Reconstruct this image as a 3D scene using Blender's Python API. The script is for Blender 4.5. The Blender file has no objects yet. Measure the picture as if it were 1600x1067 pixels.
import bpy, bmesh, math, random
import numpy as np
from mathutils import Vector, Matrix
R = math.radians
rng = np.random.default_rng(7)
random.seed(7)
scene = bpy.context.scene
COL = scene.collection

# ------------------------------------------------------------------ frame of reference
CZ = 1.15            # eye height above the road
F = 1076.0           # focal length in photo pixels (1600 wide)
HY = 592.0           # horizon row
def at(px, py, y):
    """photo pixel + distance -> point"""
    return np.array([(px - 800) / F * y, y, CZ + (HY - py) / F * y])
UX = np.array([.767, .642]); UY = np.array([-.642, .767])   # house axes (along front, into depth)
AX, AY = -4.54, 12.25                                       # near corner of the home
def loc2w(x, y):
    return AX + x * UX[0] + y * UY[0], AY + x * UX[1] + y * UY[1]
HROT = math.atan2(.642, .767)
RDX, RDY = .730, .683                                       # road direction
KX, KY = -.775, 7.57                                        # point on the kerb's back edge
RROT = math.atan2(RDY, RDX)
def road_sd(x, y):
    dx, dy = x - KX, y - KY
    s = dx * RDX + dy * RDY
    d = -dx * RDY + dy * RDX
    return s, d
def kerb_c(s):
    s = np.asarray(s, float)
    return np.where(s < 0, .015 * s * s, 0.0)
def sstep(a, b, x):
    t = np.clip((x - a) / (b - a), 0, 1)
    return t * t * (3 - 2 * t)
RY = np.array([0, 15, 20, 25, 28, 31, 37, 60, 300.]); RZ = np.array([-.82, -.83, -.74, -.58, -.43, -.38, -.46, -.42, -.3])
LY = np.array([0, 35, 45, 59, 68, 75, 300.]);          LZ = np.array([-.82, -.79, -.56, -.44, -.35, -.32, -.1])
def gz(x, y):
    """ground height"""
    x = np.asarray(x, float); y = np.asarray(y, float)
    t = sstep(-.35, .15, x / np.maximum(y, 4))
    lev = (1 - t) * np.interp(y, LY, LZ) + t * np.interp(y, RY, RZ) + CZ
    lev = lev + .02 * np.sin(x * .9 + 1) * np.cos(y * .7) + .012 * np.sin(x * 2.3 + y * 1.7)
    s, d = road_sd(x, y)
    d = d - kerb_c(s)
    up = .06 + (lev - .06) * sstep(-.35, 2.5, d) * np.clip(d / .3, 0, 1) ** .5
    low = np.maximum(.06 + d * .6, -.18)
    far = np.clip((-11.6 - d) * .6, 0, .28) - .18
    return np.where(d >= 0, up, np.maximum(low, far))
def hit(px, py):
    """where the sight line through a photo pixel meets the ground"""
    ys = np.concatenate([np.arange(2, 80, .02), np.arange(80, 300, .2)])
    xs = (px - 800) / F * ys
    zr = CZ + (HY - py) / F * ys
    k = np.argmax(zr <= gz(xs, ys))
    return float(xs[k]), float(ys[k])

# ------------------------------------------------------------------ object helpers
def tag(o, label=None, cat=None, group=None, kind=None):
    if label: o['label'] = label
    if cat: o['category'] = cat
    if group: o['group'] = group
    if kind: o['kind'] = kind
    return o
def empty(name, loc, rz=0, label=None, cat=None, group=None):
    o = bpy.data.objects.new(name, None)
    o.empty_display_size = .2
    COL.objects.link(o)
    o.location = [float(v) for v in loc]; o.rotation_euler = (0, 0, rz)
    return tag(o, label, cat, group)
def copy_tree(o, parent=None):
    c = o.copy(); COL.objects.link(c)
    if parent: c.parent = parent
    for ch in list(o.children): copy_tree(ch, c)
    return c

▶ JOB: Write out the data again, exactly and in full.

▶ RESPONSE TO THE TASK:
Reconstruct this image as a 3D scene using Blender's Python API. The script is for Blender 4.5. The Blender file has no objects yet. Measure the picture as if it were 1600x1067 pixels.
import bpy, bmesh, math, random
import numpy as np
from mathutils import Vector, Matrix
R = math.radians
rng = np.random.default_rng(7)
random.seed(7)
scene = bpy.context.scene
COL = scene.collection

# ------------------------------------------------------------------ frame of reference
CZ = 1.15            # eye height above the road
F = 1076.0           # focal length in photo pixels (1600 wide)
HY = 592.0           # horizon row
def at(px, py, y):
    """photo pixel + distance -> point"""
    return np.array([(px - 800) / F * y, y, CZ + (HY - py) / F * y])
UX = np.array([.767, .642]); UY = np.array([-.642, .767])   # house axes (along front, into depth)
AX, AY = -4.54, 12.25                                       # near corner of the home
def loc2w(x, y):
    return AX + x * UX[0] + y * UY[0], AY + x * UX[1] + y * UY[1]
HROT = math.atan2(.642, .767)
RDX, RDY = .730, .683                                       # road direction
KX, KY = -.775, 7.57                                        # point on the kerb's back edge
RROT = math.atan2(RDY, RDX)
def road_sd(x, y):
    dx, dy = x - KX, y - KY
    s = dx * RDX + dy * RDY
    d = -dx * RDY + dy * RDX
    return s, d
def kerb_c(s):
    s = np.asarray(s, float)
    return np.where(s < 0, .015 * s * s, 0.0)
def sstep(a, b, x):
    t = np.clip((x - a) / (b - a), 0, 1)
    return t * t * (3 - 2 * t)
RY = np.array([0, 15, 20, 25, 28, 31, 37, 60, 300.]); RZ = np.array([-.82, -.83, -.74, -.58, -.43, -.38, -.46, -.42, -.3])
LY = np.array([0, 35, 45, 59, 68, 75, 300.]);          LZ = np.array([-.82, -.79, -.56, -.44, -.35, -.32, -.1])
def gz(x, y):
    """ground height"""
    x = np.asarray(x, float); y = np.asarray(y, float)
    t = sstep(-.35, .15, x / np.maximum(y, 4))
    lev = (1 - t) * np.interp(y, LY, LZ) + t * np.interp(y, RY, RZ) + CZ
    lev = lev + .02 * np.sin(x * .9 + 1) * np.cos(y * .7) + .012 * np.sin(x * 2.3 + y * 1.7)
    s, d = road_sd(x, y)
    d = d - kerb_c(s)
    up = .06 + (lev - .06) * sstep(-.35, 2.5, d) * np.clip(d / .3, 0, 1) ** .5
    low = np.maximum(.06 + d * .6, -.18)
    far = np.clip((-11.6 - d) * .6, 0, .28) - .18
    return np.where(d >= 0, up, np.maximum(low, far))
def hit(px, py):
    """where the sight line through a photo pixel meets the ground"""
    ys = np.concatenate([np.arange(2, 80, .02), np.arange(80, 300, .2)])
    xs = (px - 800) / F * ys
    zr = CZ + (HY - py) / F * ys
    k = np.argmax(zr <= gz(xs, ys))
    return float(xs[k]), float(ys[k])

# ------------------------------------------------------------------ object helpers
def tag(o, label=None, cat=None, group=None, kind=None):
    if label: o['label'] = label
    if cat: o['category'] = cat
    if group: o['group'] = group
    if kind: o['kind'] = kind
    return o
def empty(name, loc, rz=0, label=None, cat=None, group=None):
    o = bpy.data.objects.new(name, None)
    o.empty_display_size = .2
    COL.objects.link(o)
    o.location = [float(v) for v in loc]; o.rotation_euler = (0, 0, rz)
    return tag(o, label, cat, group)
def copy_tree(o, parent=None):
    c = o.copy(); COL.objects.link(c)
    if parent: c.parent = parent
    for ch in list(o.children): copy_tree(ch, c)
    return c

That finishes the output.